On Tue, Aug 13, Lukas Ocilka wrote:

> On 08/13/2013 01:30 PM, Thomas Fehr wrote:
>> Hi,
>>
>> While I was just fixing a bug in current head and had to test the
>> fix anyway I assumed I could easily modify the ruby code needing
>> to be adapted anyway to a more ruby-like style.
>>
>> I replaced the common usage of hash access with default parameter by
>>
>>      YCP Code                         --> Ruby like replacement
>>      part["fsid"]:0                   --> (part["fsid"]||0)
>>      part["type"]:`none               --> (part["type"]||:none)
>
> This might cause a buggy behavior if the value was /false/ !
>
> part["format"] = false
> part.fetch("format", true) --> returns false
> part["format"] || true --> returns true

I see, thanks for mentioning this.
So the above construct works for every type except bool.
Neverthless I rewrote it using method fetch (that so far I did not know)
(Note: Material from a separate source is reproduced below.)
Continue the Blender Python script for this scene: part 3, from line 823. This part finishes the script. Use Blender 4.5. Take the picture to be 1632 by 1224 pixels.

> I've found some nice article on this:
> http://www.dotnetguy.co.uk/post/2012/08/19/ruby-hash-fetch-returning-a-value-for-a-key-that-does-not-exist/

Nice to see others did not know about fetch too ;-)

> I haven't checked that but you can access string as it was an array, so it 
> seems this might work well.
>
> irb(main):001:0> a = "12345678901234567890"
> => "12345678901234567890"
> irb(main):002:0> a[0,9]
> => "123456789"
> irb(main):003:0> a[0,2]
> => "12"
> irb(main):004:0> a[2,4]
> => "3456"
>
> Looks good.

Meanwhile I have found string method starts_with? which should be
more self explanatory for this special case.